Techworld

Acquisition investigations drag on, losses mount at Motorola

A handful of regulators in the US, Canada, China and the EU are holding up the proposed acquisition by Google

Losses grew at Motorola in the fourth quarter as regulatory investigations into its proposed acquisition by Google drag on, legal battles pile up and competition grows.

Motorola Mobility offered a few more details of its fourth-quarter results, following its release of preliminary results earlier in the month.

As expected, it reported US$3.4 billion in sales for the quarter ended Dec. 11, less than analysts were anticipating prior to the warning in early January. It posted a net loss of $80 million, compared to net earnings of $80 million in the fourth quarter last year, using generally accepted accounting principles.

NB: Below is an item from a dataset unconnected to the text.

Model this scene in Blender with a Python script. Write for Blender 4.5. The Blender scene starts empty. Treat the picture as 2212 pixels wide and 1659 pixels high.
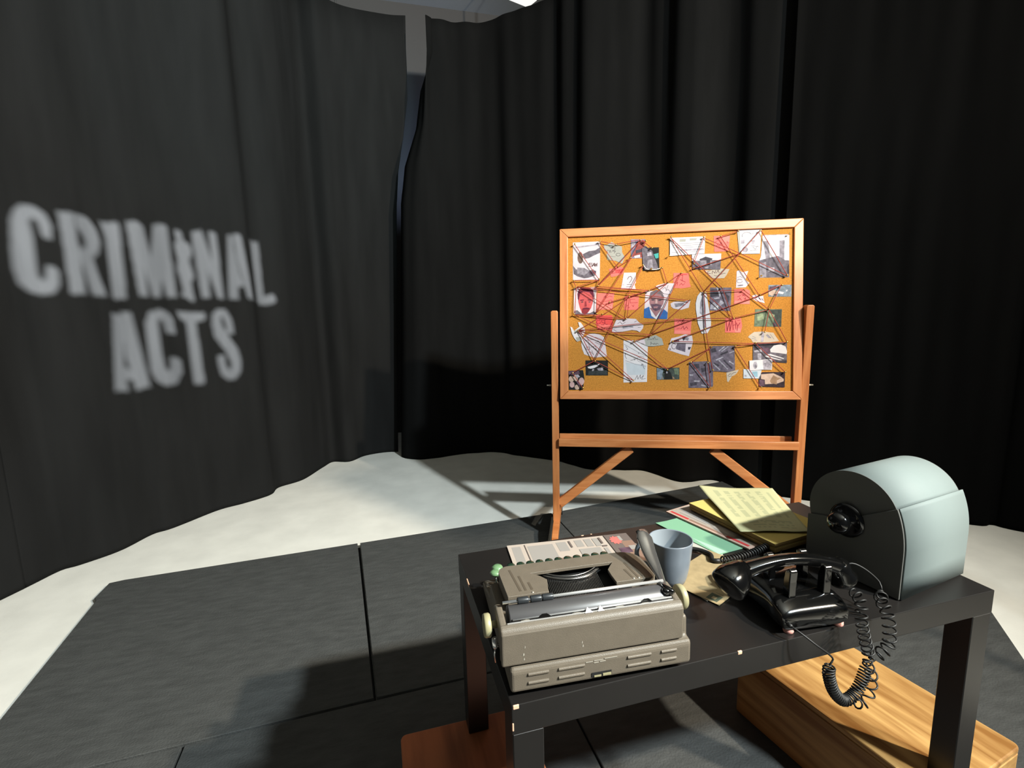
import bpy, bmesh, math, random
from mathutils import Vector, Matrix

C = bpy.context.scene.collection
PI = math.pi
random.seed(7)

# ---------------------------------------------------------------- camera
cam_d = bpy.data.cameras.new('camera')
cam_d.sensor_width = 36.0
cam_d.lens = 36.0 * 1080.56 / 2212.0
cam_d.clip_start = 0.05
cam_d.clip_end = 60
cam = bpy.data.objects.new('camera', cam_d)
C.objects.link(cam)
CY, CP, CR = 0.266976627, 0.154805789, -0.0242090156
_f = Vector((math.sin(CY)*math.cos(CP), math.cos(CY)*math.cos(CP), -math.sin(CP)))
_r0 = Vector((math.cos(CY), -math.sin(CY), 0)); _u0 = _r0.cross(_f)
_r = _r0*math.cos(CR) + _u0*math.sin(CR); _u = -_r0*math.sin(CR) + _u0*math.cos(CR)
cam.matrix_world = Matrix(((_r.x, _u.x, -_f.x, -0.17091), (_r.y, _u.y, -_f.y, -0.67287),
                           (_r.z, _u.z, -_f.z, 1.32783), (0, 0, 0, 1)))
bpy.context.scene.camera = cam

# ---------------------------------------------------------------- world, exposure
w = bpy.data.worlds.new('dark_studio'); bpy.context.scene.world = w
w.use_nodes = True
w.node_tree.nodes['Background'].inputs[0].default_value = (0.8, 0.9, 1.0, 1)
w.node_tree.nodes['Background'].inputs[1].default_value = 0.04
vs = bpy.context.scene.view_settings
vs.view_transform = 'Standard'; vs.look = 'None'; vs.gamma = 1.0; vs.exposure = 0.0
vs.use_curve_mapping = False

# ---------------------------------------------------------------- lights
def spot(name, loc, to, power, color, size_deg, blend, radius):
    d = bpy.data.lights.new(name, 'SPOT')
    d.energy = power; d.color = color; d.spot_size = math.radians(size_deg); d.spot_blend = blend
    d.shadow_soft_size = radius
    o = bpy.data.objects.new(name, d); C.objects.link(o)
    o.location = loc
    o.rotation_euler = (Vector(to) - Vector(loc)).to_track_quat('-Z', 'Y').to_euler()
    return o
spot('key_light_cool', (2.05, -2.2, 3.5), (-3.0, 3.0, 2.0), 1750, (0.86, 0.97, 1.0), 140, 1.0, 0.11)
spot('key_light_warm', (2.75, -2.0, 3.4), (-3.0, 3.0, 2.0), 1400, (1.0, 0.88, 0.70), 140, 1.0, 0.055)
spot('haze_light_teal', (0.4, -1.5, 3.3), (-0.75, 3.4, 3.0), 420, (0.55, 0.92, 1.0), 40, 1.0, 0.2)
spot('gap_light_blue', (0.75, 4.15, 2.2), (0.27, 4.75, 3.1), 48, (0.5, 0.65, 1.0), 120, 1.0, 0.05)
spot('ceiling_fill_up', (1.0, 3.2, 3.7), (0.6, 3.6, 4.25), 7, (1.0, 0.98, 0.92), 160, 1.0, 0.1)  # added fill, brightens the ceiling above the curtain tops

# ---------------------------------------------------------------- materials
def lin(c):
    if isinstance(c, str):
        c = [int(c[i:i+2], 16) for i in (0, 2, 4)]
    return tuple(((v/255/12.92) if v/255 <= 0.04045 else ((v/255+0.055)/1.055)**2.4) for v in c)
MATS = {}
def mat(name, col, rough=0.6, metal=0.0, spec=0.5, noise=None, bump=None, coat=0.0):
    """noise = (scale, amount, stretch xyz) colour variation; bump = (scale, strength)."""
    m = bpy.data.materials.new(name); m.use_nodes = True
    nt = m.node_tree; b = nt.nodes['Principled BSDF']
    c = lin(col)
    b.inputs['Base Color'].default_value = (*c, 1); b.inputs['Roughness'].default_value = rough
    b.inputs['Metallic'].default_value = metal; b.inputs['Specular IOR Level'].default_value = spec
    if coat: b.inputs['Coat Weight'].default_value = coat; b.inputs['Coat Roughness'].default_value = 0.08
    if noise or bump:
        tc = nt.nodes.new('ShaderNodeTexCoord')
    if noise:
        mp = nt.nodes.new('ShaderNodeMapping'); mp.inputs['Scale'].default_value = noise[2] if len(noise) > 2 else (1, 1, 1)
        nt.links.new(tc.outputs['Object'], mp.inputs[0])
        n = nt.nodes.new('ShaderNodeTexNoise'); n.inputs['Scale'].default_value = noise[0]; n.inputs['Detail'].default_value = 6
        nt.links.new(mp.outputs[0], n.inputs['Vector'])
        r = nt.nodes.new('ShaderNodeValToRGB'); a = noise[1]
        r.color_ramp.elements[0].position = 0.3; r.color_ramp.elements[1].position = 0.7
        r.color_ramp.elements[0].color = (*[v*(1-a) for v in c], 1); r.color_ramp.elements[1].color = (*[min(1, v*(1+a)) for v in c], 1)
        nt.links.new(n.outputs['Fac'], r.inputs[0]); nt.links.new(r.outputs[0], b.inputs['Base Color'])
    if bump:
        n2 = nt.nodes.new('ShaderNodeTexNoise'); n2.inputs['Scale'].default_value = bump[0]; n2.inputs['Detail'].default_value = 4
        nt.links.new(tc.outputs['Object'], n2.inputs['Vector'])
        bp = nt.nodes.new('ShaderNodeBump'); bp.inputs['Strength'].default_value = bump[1]; bp.inputs['Distance'].default_value = 0.01
        nt.links.new(n2.outputs['Fac'], bp.inputs['Height']); nt.links.new(bp.outputs[0], b.inputs['Normal'])
    MATS[name] = m
    return m
def wood(name, light, dark, scale, axis, rough=0.5, distort=3.0, wave=1.0, coat=0.0):
    m = bpy.data.materials.new(name); m.use_nodes = True
    nt = m.node_tree; b = nt.nodes['Principled BSDF']; b.inputs['Roughness'].default_value = rough
    if coat: b.inputs['Coat Weight'].default_value = coat
    tc = nt.nodes.new('ShaderNodeTexCoord'); mp = nt.nodes.new('ShaderNodeMapping')
    s = [1, 1, 1]; s[axis] = 0.09
    mp.inputs['Scale'].default_value = s
    nt.links.new(tc.outputs['Object'], mp.inputs[0])
    n = nt.nodes.new('ShaderNodeTexNoise'); n.inputs['Scale'].default_value = scale; n.inputs['Detail'].default_value = 5; n.inputs['Distortion'].default_value = distort
    n2 = nt.nodes.new('ShaderNodeTexNoise'); n2.inputs['Scale'].default_value = scale*5; n2.inputs['Detail'].default_value = 3
    for k in (n, n2): nt.links.new(mp.outputs[0], k.inputs['Vector'])
    mx = nt.nodes.new('ShaderNodeMath'); mx.operation = 'MULTIPLY_ADD'; mx.inputs[1].default_value = 0.3*wave
    nt.links.new(n2.outputs['Fac'], mx.inputs[0]); nt.links.new(n.outputs['Fac'], mx.inputs[2])
    r = nt.nodes.new('ShaderNodeValToRGB')
    r.color_ramp.elements[0].position = 0.48; r.color_ramp.elements[1].position = 0.76
    r.color_ramp.elements[0].color = (*lin(dark), 1); r.color_ramp.elements[1].color = (*lin(light), 1)
    nt.links.new(mx.outputs[0], r.inputs[0]); nt.links.new(r.outputs[0], b.inputs['Base Color'])
    MATS[name] = m
    return m

def cloth(name, col):
    m = mat(name, col, 0.95, 0, 0.05, (9, 0.15, (1, 1, 0.15)), (900, 0.15))
    return m
cloth('black_velour', '1c1c1c')
cloth('black_serge', '111111')
cloth('shaded_drape', '070707')  # darker cloth tone stands in for the shade on the farthest curtain
mat('floor_paint', 'e2e0d8', 0.75, 0, 0.2, (5, 0.07), (60, 0.05))
mat('deck_black', '444544', 0.75, 0, 0.2, (45, 0.16, (0.3, 1, 1)), (160, 0.3))
mat('ceiling_grey', '8f8f8a', 0.9)
mat('wall_grey', '3e3c3b', 0.9)
mat('table_black', '1a1817', 0.36, 0, 0.45, (3, 0.2))
mat('edge_chip_fleck', 'd8a98c', 0.8)
wood('easel_wood', 'bd7a48', 'a66233', 26, 0, 0.45, 1.0)
wood('easel_wood_tall', 'bd7a48', 'a66233', 26, 1, 0.45, 1.0)
mat('cork', 'a8702f', 0.9, 0, 0.1, (160, 0.22), (300, 0.3))
wood('plywood', 'b89058', '835828', 9, 1, 0.5, 2.6)
wood('plywood_dark', '8a5a2c', '6c4422', 7, 1, 0.6, 2.2)
wood('stained_wood', 'b86c44', '8e5030', 9, 1, 0.5, 1.6)
mat('brass', 'e0b860', 0.25, 1.0)
mat('chrome', 'dcdcdc', 0.2, 0.7)
mat('lever_chrome', 'c8c4c0', 0.16, 0.93)
mat('steel', '9a9896', 0.3, 1.0)
mat('black_rubber', '0c0c0c', 0.55)
mat('black_gloss', '070707', 0.12, 0, 0.6, coat=0.5)
mat('black_plastic', '0b0b0b', 0.35)
mat('dark_inside', '080808', 0.8)
mat('pink_rubber', 'c08a80', 0.7)
mat('typewriter_paint', '5f574c', 0.45, 0, 0.4, (40, 0.06), (700, 0.12))
mat('worn_metal', 'b8b2a6', 0.4, 0.5)
mat('slot_dark', '4a4136', 0.6)
mat('platen', '3e3d3e', 0.38, 0, 0.6)
mat('roller_black', '24272a', 0.35)
mat('cream_plastic', '8e8869', 0.45)
mat('key_dark', '1f3024', 0.12, 0, 0.6, coat=0.6)
mat('key_green', '64845f', 0.2, 0, 0.6, coat=0.6)
mat('key_rim', '2a322c', 0.3)
mat('mug_glaze', '6c747d', 0.28, 0, 0.5, (30, 0.05))
mat('mug_inside', '82898f', 0.3)
mat('file_mint', '707a79', 0.65, 0, 0.2, (6, 0.04))
mat('file_black', '565653', 0.55, 0, 0.3)
mat('string_red', '8e3224', 0.8)
mat('cotton_white', 'd8cfc0', 0.8)
PAL = dict(paper_white='f6edee', paper_lilac='f0dde2', paper_grey='b9b6ac', paper_cream='dcc9b4', paper_ice='dce0e6', pink='f8786e', pink_deep='ec5450', pink_light='fc8c80',
    ink='4c4148', ink_pale='a09aa0', ink_red='a82c3c', ink_brown='6c4a4a', photo_grey='746c74', photo_mid='9c949c', photo_light='bcb2bc', photo_dark='4a444c', photo_black='22201f',
    photo_dgrey='3c4040', photo_brown='7c6258', photo_plum='6c5060', photo_plumgrey='786c78', photo_dplum='3c2c34', photo_steel='8c98a4', photo_lilac='988ca4', photo_red='a0504c',
    photo_green='78866c', photo_dgreen='48504a', photo_pgreen='a0ac88', teal='4cb4ac', blue='3c70b4', blue_pale='9cc4d4', tan='a88468',
    skin_red='dc6060', skin_shade='98343c', skin_dusk='b07c80', skin_light='dcb4b0', skin_cream='dcbca8', hair_plum='6c2038', hair_grey='7c6c70',
    news_pink='d3c3b6', news_grey='b3aca6', news_dark='7c706a', news_red='e48078', news_tan='a08070', sheet_white='cfccc2', sheet_yellow='ecd078', sheet_pale='cfcb9e', sheet_line='b8b890',
    pad_edge='b4965c', mint='8fc4a0', mint_pale='b8d8c8', tan_envelope='b8a27a', stamp='5c6450', red_bar='cc4444', magazine='d0b0a0', magazine_page='b8aca0')
def dim(c, f):
    """a hex colour at f times its reflectance"""
    out = ''
    for v in lin(c):
        v *= f; v = 12.92*v if v <= 0.0031308 else 1.055*v**(1/2.4)-0.055
        out += '%02x' % max(0, min(255, round(v*255)))
    return out
for k, v in PAL.items():
    nz = (55, 0.42) if k.startswith('photo') else (45, 0.16) if k.startswith(('skin', 'hair', 'blue', 'tan')) else (22, 0.07) if k.startswith(('paper', 'pink')) else None
    mat(k, dim(v, 0.64 if k.startswith('pink') else 0.54), 0.75, 0, 0.2, nz)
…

While Motorola doubled the number of tablets it shipped in the fourth quarter compared to the third quarter, the number still pales in comparison to sales of the leading tablet, the iPad. Motorola shipped 200,000 tablets in the quarter. For the full year, it shipped 1 million.

It shipped 10.5 million devices in total, including the tablets and 5.3 million smartphones, during the quarter.

For the full year 2011, net revenues were $13.1 billion, up 14 percent over 2010. Net loss for the full year was $0.84 per share, compared to a loss of $0.29 per share in 2010.

Motorola said it is still hopeful that its acquisition by Google will close early this year, but it acknowledged a few hurdles. The deal has been cleared in Turkey and Russia, but while the statutory waiting period for the transaction has passed in Canada and the U.S., agencies in those countries haven't finished their investigations, Motorola said.

In December, Chinese authorities entered the second phase of their investigation, said Motorola. Next month the European Commission will say whether it will close its investigation or move on to a second-phase investigation.

Earlier this week Consumer Watchdog, a consumer advocacy group, asked the E.U. to block the merger.

When it warned that sales would be lower than expected, Motorola said that the cost of patent lawsuits and increasing competition were weighing on the company. Motorola is battling Apple and Microsoft in court over patent infringement. Earlier this week, Motorola filed a new lawsuit against Apple in Florida.